If this process can make things like David Bowie, The Rise and Fall of Ziggy Stardust and the Spiders from Mars and Diamond Dogs that's fine with me. Even if "blistering" isn't a great word to describe any of Bowie's work.

Wednesday, March 19, 2014

Bowie's works over Bowie himself

Well, he's not there yet, but Bowie is just about on his way back to Europe in Bowie in Berlin.

As I read onward I'm still distracted by the book's physical form. The pages are just too chunky and stiff for their own good.

As per the book's content over the last 20 pages, Seabrook has varied it greatly. It's all centered around Bowie, of course, but it orbits him rather than focuses on him.

In the past when I've read books about musicians (most notably The Real Frank Zappa Book) there have been anecdotes and name drops galore. But what I'm finding to be unique to Seabrook is an approach that focuses less than on the musician himself and more on his creative endeavours.

Of course, the book is much less a biography than a book about such endeavours, but it's still bothersome how ephemeral Bowie seems to it all. Seabrook foregrounds his works, generally giving a paragraph or two of information about them, but has Bowie himself relegated to the background.

With the manifold biographies of the music icon out, Seabrook's understanding is undoubtedly that his readers will have already read at least a few of them. Having read none of them, however, I can't help but feel like his nods and winks to major moments in Bowie's career are just as substantial as said gestures.

But, things have left Station to Station and the book's nearly up to Bowie's return to Europe. And if Seabrook's tendencies to concentrate on Bowie's creative output rather than the man himself is any indication, the attention that Seabrook gives to the Berlin Trilogy will be riveting. Once that's finally reached.

Monday, March 17, 2014

A new post for a new book

If Bowie in Berlin: A New Career in a New Town is indicative of Jaw Bone Press's usual practices, they make very blocky books. And on a peculiarly stiff paper stock. Each page feels weirdly solid, as if it's a couple of more standard pages pressed together.

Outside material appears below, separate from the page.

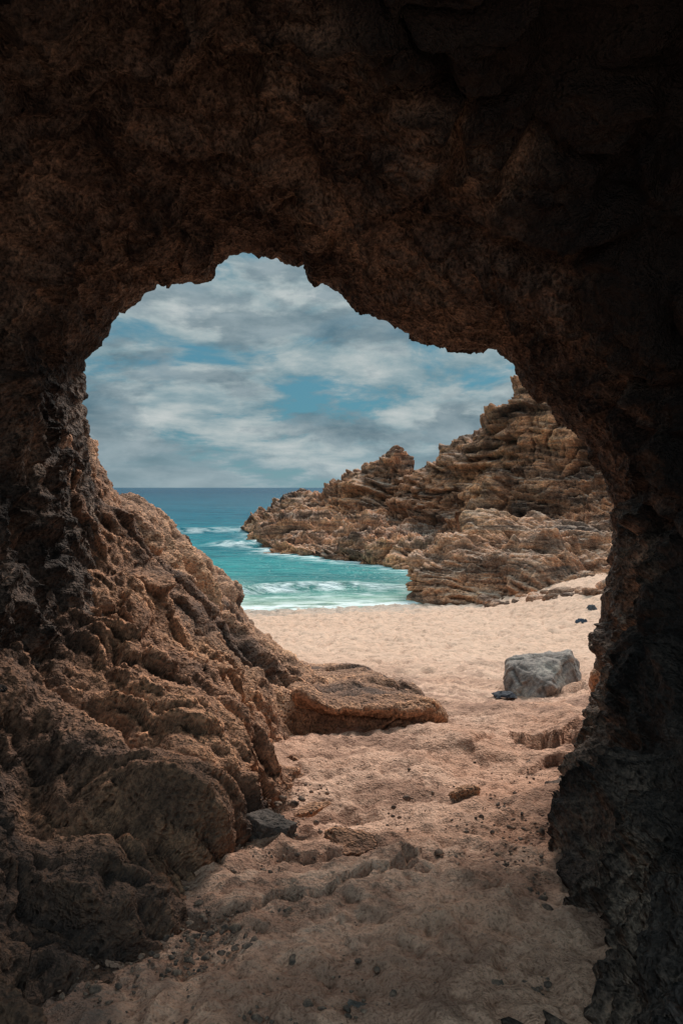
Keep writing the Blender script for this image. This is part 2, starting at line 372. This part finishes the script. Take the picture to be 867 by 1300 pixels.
Sw=[[W(*q) for q in c] for c in S]
Sw=[[(c[0][0],c[0][1],c[0][2]-.5)]+c[1:]+[(c[4][0]+.3,c[4][1]+3,c[4][2]-1.5)] for c in Sw]
Ps=loft(Sw,500,300); ns=wallnormal(Ps,np.array([6.,15,30])); Ps=rock(Ps,ns,.42,.33,strat=2.6,samp=1.0,grain=(1,.15,-.3),small=1.0,sang=.3)
grid_obj('shore_rock',Ps,M_pale)
# ---------------- sea ----------------
ys=20*np.exp(np.linspace(0,math.log(150/20),420)); ys=np.concatenate([ys,np.geomspace(152,40000,90)])
X,Y=fan(ys,380,lambda y:y*.9+2)
p=np.stack([X.ravel(),Y.ravel(),np.zeros(X.size)],1)
wv=fbm(p*np.array([.25,.7,1]),4).reshape(X.shape)*.08*(1-ss(Y,60,300))
wob=fbm(p*np.array([.12,.02,1]),3).reshape(X.shape)
foam=np.zeros(X.shape); Zw=wv*ss(Y,26,33)
fn=fbm(p*np.array([.8,1.8,1]),5,.65).reshape(X.shape)
for (y0,h,wd,fa) in ((30.5,.30,.7,1.),(34,.36,.8,.9),(57,.4,1.4,.8),(74,.4,2,.5)):
    yy=Y-(y0+.25*X+1.6*wob); prof=np.exp(-(yy/np.where(yy<0,wd*.55,wd*1.5))**2)
    seg=ss(fbm(p*np.array([.11,.01,1])+y0,2).reshape(X.shape),-.35,.15)
    Zw+=h*prof*seg
    foam=np.maximum(foam,fa*seg*np.exp(-((yy+wd*.5)/(wd*.55))**2)*ss(fn,-.4,.25))
dep=-gbase(X,Y)
sh=np.exp(-((dep-.08)/.17)**2)*ss(fn,-.5,.15)+.5*np.exp(-((dep-.42)/.1)**2)*ss(fn,-.1,.4)
foam=np.maximum(foam,np.clip(sh,0,1)*(Y<60))
foot=np.array([(c[0][0],c[0][1]) for c in Hw[:11]]); ft=np.concatenate([np.linspace(foot[i],foot[i+1],12) for i in range(len(foot)-1)])
md=np.full(X.size,99.)
for q in ft: md=np.minimum(md,np.hypot(p[:,0]-q[0],(p[:,1]-q[1])))
md=md.reshape(X.shape)
foam=np.maximum(foam,np.exp(-(md/1.2)**2)*ss(fn,-.25,.3))
def seamat():
    m,nt,b=newmat('sea_mat'); g=N(nt,'ShaderNodeNewGeometry'); pos=g.outputs['Position']
    sp=N(nt,'ShaderNodeSeparateXYZ'); nt.links.new(pos,sp.inputs[0])
    lg=mathn(nt,'LOGARITHM',sp.outputs[1],10.)
    t=maprange(nt,lg,1.4,2.8)
    c=ramp(nt,t,[(0,(.36,.38,.29)),(.05,(.15,.32,.27)),(.12,(.045,.25,.25)),(.26,(.010,.19,.225)),(.45,(.003,.12,.175)),(1,(.001,.06,.115))])
    mp=N(nt,'ShaderNodeMapping'); nt.links.new(pos,mp.inputs[0]); mp.inputs['Scale'].default_value=(.5,1.4,1)
    n1=noise(nt,mp.outputs[0],.12,4,.6,.5); n2=noise(nt,mp.outputs[0],1.3,4,.65,.3); n3=noise(nt,mp.outputs[0],6,2,.6)
    c=mixc(nt,.75,c,ramp(nt,n1,[(.38,(.5,.68,.74)),(.55,(1.1,1.1,1.08))]),'MULTIPLY')
    c=mixc(nt,.7,c,ramp(nt,n2,[(.35,(.55,.68,.74)),(.62,(1.4,1.3,1.25))]),'MULTIPLY')
    f=N(nt,'ShaderNodeAttribute',attribute_name='foam')
    ff=mathn(nt,'MULTIPLY',f.outputs['Fac'],maprange(nt,n3,.3,.55,.45,1.1),True)
    c=mixc(nt,ff,c,(.8,.84,.82)); nt.links.new(c,b.inputs['Base Color'])
    nt.links.new(maprange(nt,ff,0,.5,.25,.8),b.inputs['Roughness']); b.inputs['Specular IOR Level'].default_value=.03
    bump(nt,b,mathn(nt,'ADD',n2,mathn(nt,'MULTIPLY',n3,.2)),.7,.5); return m
grid_obj('sea',np.stack([X,Y,Zw],2),seamat(),{'foam':foam})
# ---------------- stones ----------------
def ico(sub=5):
    import bmesh
    bm=bmesh.new(); bmesh.ops.create_icosphere(bm,subdivisions=sub,radius=1); bm.verts.ensure_lookup_table()
    V=np.array([v.co[:] for v in bm.verts]); F=np.array([[v.index for v in f.verts] for f in bm.faces]); bm.free(); return V,F
IC={s:ico(s) for s in (2,3,6)}
def stone(sub,size,seed,rough=.12,cuts=14):
    V,F=IC[sub]; r=np.random.RandomState(seed); V=V.copy()
    D=r.normal(size=(cuts,3)); D/=np.linalg.norm(D,axis=1)[:,None]; o=r.uniform(.42,.8,cuts)
    t=np.min(np.where((V@D.T)>.05,o[None,:]/np.maximum(V@D.T,.05),9),axis=1); t=np.minimum(t,1.0)
    V=V*t[:,None]*1.2
    V=V*(1+rough*fbm(V*2+seed,3)+rough*.4*fbm(V*8+seed,3))[:,None]
    return V*np.array(size),F
def rotz(V,a): c,s=math.cos(a),math.sin(a); return V@np.array([[c,s,0],[-s,c,0],[0,0,1]])
def put(name,u,v,size,seed,mat,rot=0,sink=.3,sub=6,cuts=9,rough=.14):
    x,y_,z=GP(u,v); V,F=stone(sub,size,seed,rough,cuts); V=rotz(V,rot)+np.array([x,y_,z+size[2]*(1-2*sink)*.8])
    return mk(name,V,F,mat,{'dark':np.zeros(len(V))})
def hullrock(name,pts,mat,lev=4,amp=.02,f=5):
    import bmesh
    bm=bmesh.new(); 
    for q in pts: bm.verts.new(q)
    r=bmesh.ops.convex_hull(bm,input=bm.verts)
    bmesh.ops.delete(bm,geom=[g for g in r['geom_interior'] if isinstance(g,bmesh.types.BMVert)],context='VERTS')
    bmesh.ops.bevel(bm,geom=bm.edges[:],offset=.012,segments=2,affect='EDGES',profile=.6)
    bmesh.ops.triangulate(bm,faces=bm.faces[:])
    for _ in range(8):
        es=[e for e in bm.edges if e.calc_length()>.02]
        if not es: break
        bmesh.ops.subdivide_edges(bm,edges=es,cuts=1); bmesh.ops.triangulate(bm,faces=[q for q in bm.faces if len(q.verts)>3])
    bm.normal_update(); bm.verts.index_update(); V=np.array([v.co[:] for v in bm.verts]); n=np.array([v.normal[:] for v in bm.verts])
    F=np.array([[v.index for v in q.verts] for q in bm.faces]); bm.free()
    a,e=facet(V*f); V=V+n*(amp*(1.3*a+.9*fbm(V*f*1.5,4)))[:,None]
    return mk(name,V,F,mat)
def WW(L): return [W(*q) for q in L]
hullrock('boulder',WW([(642,866,8.6),(643,842,8.8),(655,833,9.1),(696,828,9.3),(724,826,9.3),(660,850,8.45),(697,868,8.15),(704,838,8.5),(722,834,8.6),(738,866,8.7),(739,892,8.5),(690,900,8.1),(652,892,8.3),(648,838,9.6),(728,838,9.7),(735,870,9.7),(650,870,9.6)]),M_grey,amp=.03,f=3.5)
put('grey_stone',340,1062,(.125,.10,.11),5,M_dark,.3,.25)
hullrock('wall_stone',WW([(752,890,6.9),(750,860,6.9),(757,832,7.0),(775,828,7.0),(790,890,6.9),(760,880,7.4),(780,835,7.4)]),M_left,amp=.02)
put('flat_stone',437,1068,(.13,.10,.04),8,M_left,.2,.45)
put('flat_stone',515,1100,(.14,.07,.04),9,M_left,.9,.45)
put('flat_stone',590,1012,(.09,.08,.06),10,M_left,.1)
put('flat_stone',365,1118,(.05,.04,.03),12,M_dark,.1)
put('flat_stone',455,1283,(.04,.03,.025),14,M_dark,.1)
put('flat_stone',380,975,(.10,.08,.06),15,M_left,.5)
put('flat_stone',395,1030,(.10,.06,.03),16,M_left,.8)
put('flat_stone',300,1055,(.07,.05,.05),17,M_left,.8)
put('flat_stone',668,1160,(.03,.03,.03),18,M_grey,.8)
Vs=[];Fs=[];o=0; r=np.random.RandomState(3)
def addp(u,v,s,seed,zo=0):
    global o
    x,y_,z=GP(u,v); V,F=stone(2,np.array([s,s*r.uniform(.6,1),s*r.uniform(.5,.8)]),seed,.12,8)
    V=rotz(V,r.uniform(0,6))+np.array([x,y_,z+s*.15+zo]); Vs.append(V);Fs.append(F+o);o+=len(V)
for i in range(1600):
    k=r.rand()
    if k<.3: v=r.uniform(1100,1310); u=r.uniform(60,700); 
    elif k<.55: v=r.uniform(960,1300); u=690-abs(r.normal(0,45))+max(0,(1050-v)*.3)
    elif k<.8: v=r.uniform(1000,1250); u=250+(1150-v)*.5+abs(r.normal(0,50))
    else: v=r.uniform(860,1130); u=r.uniform(380,700)
    addp(u,v,r.choice([.005,.008,.014,.025],p=[.48,.33,.16,.03]),i,.016)
mk('pebbles',np.concatenate(Vs),np.concatenate(Fs),M_peb)
Vs=[];Fs=[];o=0
for i in range(60):
    u=r.uniform(610,775); v=767-(u-620)*.12+r.uniform(-4,5); addp(u,v,r.choice([.12,.2,.32],p=[.5,.35,.15]),i+900)
mk('rubble',np.concatenate(Vs),np.concatenate(Fs),M_pale)
def cloth(name,u,v,w,l,h,seed,col):
    m,nt,b=newmat(name+'_mat'); g=N(nt,'ShaderNodeNewGeometry'); n_=noise(nt,g.outputs['Position'],20,3)
    nt.links.new(ramp(nt,n_,[(.4,col),(.6,tuple(c*2 for c in col))]),b.inputs['Base Color']); b.inputs['Roughness'].default_value=.9
    x,y_,z=GP(u,v); a=np.linspace(-1,1,60); A,B=np.meshgrid(a,a); q=np.stack([A.ravel()*2+seed,B.ravel()*2,A.ravel()*0],1)
    rr=np.clip(1-(np.abs(A)**4+np.abs(B)**4),0,1)
    Z=rr**.5*h*(.7+.6*rid(q,3).reshape(A.shape)*.5)+.01
    wob_=fbm(q*.7,2).reshape(A.shape)*.35
    return grid_obj(name,np.stack([x+(A+wob_)*w,y_+(B-wob_)*l,z+Z],2),m)
cloth('beach_towel',640,884,.11,.10,.03,1,(.02,.022,.03))
cloth('beach_bag',738,794,.13,.14,.13,4,(.02,.03,.045))
cloth('beach_bag',751,776,.12,.12,.13,7,(.05,.05,.055))
# ---------------- light ----------------
el,az=math.radians(41),math.radians(18)   # az measured from +Y (seaward) toward +X
sd=Vector((math.cos(el)*math.sin(az),math.cos(el)*math.cos(az),math.sin(el)))
L=bpy.data.lights.new('sun','SUN'); L.energy=3.3; L.angle=math.radians(20); L.color=(1,.9,.8)
lo=bpy.data.objects.new('sun',L); lo.rotation_euler=sd.to_track_quat('Z','Y').to_euler(); bpy.context.scene.collection.objects.link(lo)
w=bpy.data.worlds.new('World'); bpy.context.scene.world=w; w.use_nodes=True; nt=w.node_tree; nt.nodes.clear()
out=N(nt,'ShaderNodeOutputWorld'); bg=N(nt,'ShaderNodeBackground'); bg.inputs[1].default_value=.1; nt.links.new(bg.outputs[0],out.inputs[0])
sky=N(nt,'ShaderNodeTexSky'); sky.sky_type='NISHITA'; sky.sun_disc=False; sky.sun_elevation=el; sky.sun_rotation=az
tc=N(nt,'ShaderNodeTexCoord'); sp=N(nt,'ShaderNodeSeparateXYZ'); nt.links.new(tc.outputs['Generated'],sp.inputs[0])
zp=mathn(nt,'MAXIMUM',sp.outputs[2],0.)
zz=mathn(nt,'ADD',zp,.2)
cb=N(nt,'ShaderNodeCombineXYZ'); nt.links.new(mathn(nt,'DIVIDE',sp.outputs[0],zz),cb.inputs[0]); nt.links.new(mathn(nt,'DIVIDE',sp.outputs[1],zz),cb.inputs[1])
mp=N(nt,'ShaderNodeMapping'); nt.links.new(tc.outputs['Generated'],mp.inputs[0]); mp.inputs['Scale'].default_value=(1,1,2.8); mp.inputs['Location'].default_value=(.9,0,.5)
c1=noise(nt,mp.outputs[0],5.5,7,.58,.2); c2=noise(nt,cb.outputs[0],1.7,7,.62,.3); c3=noise(nt,mp.outputs[0],12,5,.6,.2)
base=mixc(nt,.75,mixc(nt,1.,sky.outputs[0],(.16,.42,.6),'MULTIPLY'),(1.0,2.55,3.15))
veil=ramp(nt,mathn(nt,'ADD',mathn(nt,'MULTIPLY',c2,.65),mathn(nt,'MULTIPLY',c3,.35)),[(.40,(1.5,2.6,3.1)),(.48,(2.7,3.7,4.05)),(.55,(4.1,4.8,4.9)),(.65,(5.9,6.2,6.1))])
c=mixc(nt,ramp(nt,c2,[(.38,(.0,.0,.0)),(.48,(1,1,1))]),base,veil)
gr=ramp(nt,mathn(nt,'ADD',c1,mathn(nt,'MULTIPLY',c3,.2)),[(.55,(0,0,0)),(.62,(1,1,1))])
c=mixc(nt,mathn(nt,'MULTIPLY',gr,.8),c,mixc(nt,maprange(nt,c3,.35,.65),(1.1,1.75,2.15),(2.5,3.3,3.7)))
hz=maprange(nt,sp.outputs[2],.0,.07,.45,0)
c=mixc(nt,hz,c,(3.2,4.3,4.7))
gain=maprange(nt,sp.outputs[2],.3,.9,1,3.4)
vm=N(nt,'ShaderNodeVectorMath',operation='SCALE'); nt.links.new(c,vm.inputs[0]); nt.links.new(gain,vm.inputs[3])
nt.links.new(vm.outputs[0],bg.inputs[0])
# ---------------- camera ----------------
cam=bpy.data.cameras.new('camera'); cam.sensor_fit='VERTICAL'; cam.sensor_height=36; cam.lens=36*1000/1300; cam.shift_y=-31/1300
cam.clip_start=.05; cam.clip_end=100000
co=bpy.data.objects.new('camera',cam); co.location=(0,0,CZ); co.rotation_euler=(math.radians(90),0,0); bpy.context.scene.collection.objects.link(co)
sc=bpy.context.scene; sc.camera=co
sc.view_settings.view_transform='Standard'; sc.view_settings.look='None'; sc.view_settings.exposure=0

As a whole, this 272 page book feels unwieldy. Especially if you're holding it while reading and trying to not bend its spine.

Thankfully, this is a book about David Bowie.

Specifically, how his time spent in Berlin changed his career for the better. At least, that's the sense that I'm getting from the opening 40 pages. So far I've read about Bowie's becoming deeply addicted to cocaine, his growing obsession with the occult, and what sounds like a mental break from reality that resulted from the combination of the two.

Thomas Jerome Seabrook keeps foreshadowing what's to come, though. Things like why Iggy Pop didn't return to Hollywood's Oz Studio after one day of recording with Bowie in 1975, and what makes Bowie's Berlin Trilogy of albums such a critical success.

Much has been promised, and it's looking like Seabrook will deliver.

At the very least, Bowie's crazed obsession with the occult does help explain just what he was doing in David Lynch's Twin Peaks: Fire Walk With Me. Even if that movie appearance was nearly 20 years later.